Abstract This study investigates the photocatalytic reduction of nitrate in seawater using carbon-modified titanium oxide (C/TiO 2 ) nanoparticles under different reaction conditions. Formic acid was used as a sacrificial electron donor for inhibiting the mechanism of electron/hole recombination on the photocatalyst. Unmodified titanium oxide (TiO 2 ) and reference TiO 2 P25 photocatalysts were used for comparison. The elemental composition determined through energy dispersive spectroscopy (EDS) analysis evidenced the carbon modification for C/TiO 2 nanoparticles.
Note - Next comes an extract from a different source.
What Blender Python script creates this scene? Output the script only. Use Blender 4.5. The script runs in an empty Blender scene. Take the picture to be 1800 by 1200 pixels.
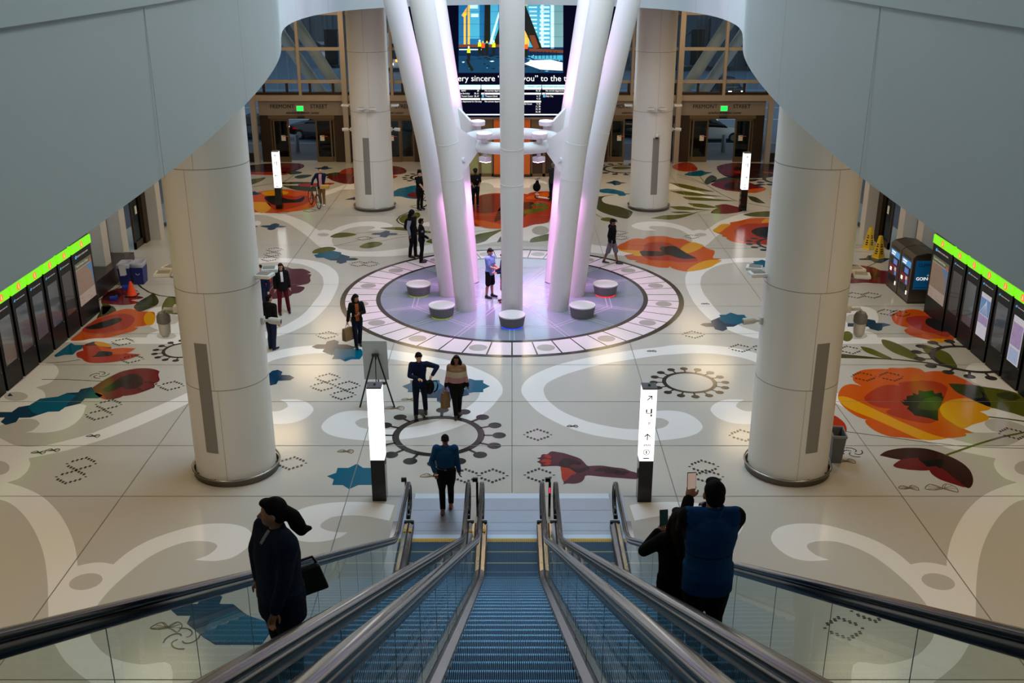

The optical bandgap energy for C/TiO 2 has been remarkably reduced to 1.78 eV which in turn enhanced its performance towards the photocatalytic removal of nitrate under ultraviolet as well as natural sunlight irradiation. Factors including C/TiO 2 loading, initial nitrate concentration, solution pH and hole scavenger concentration were studied to attain the optimal reaction conditions. The highest nitrate photocatalytic removal rate was obtained at catalyst loading of 0.5 g L −1 , pH 3 and 0.04 M of formic acid. The kinetic study showed that the photocatalytic nitrate removal from seawater using carbon-modified titanium oxide was successfully expressed by the pseudo first-order reaction kinetics.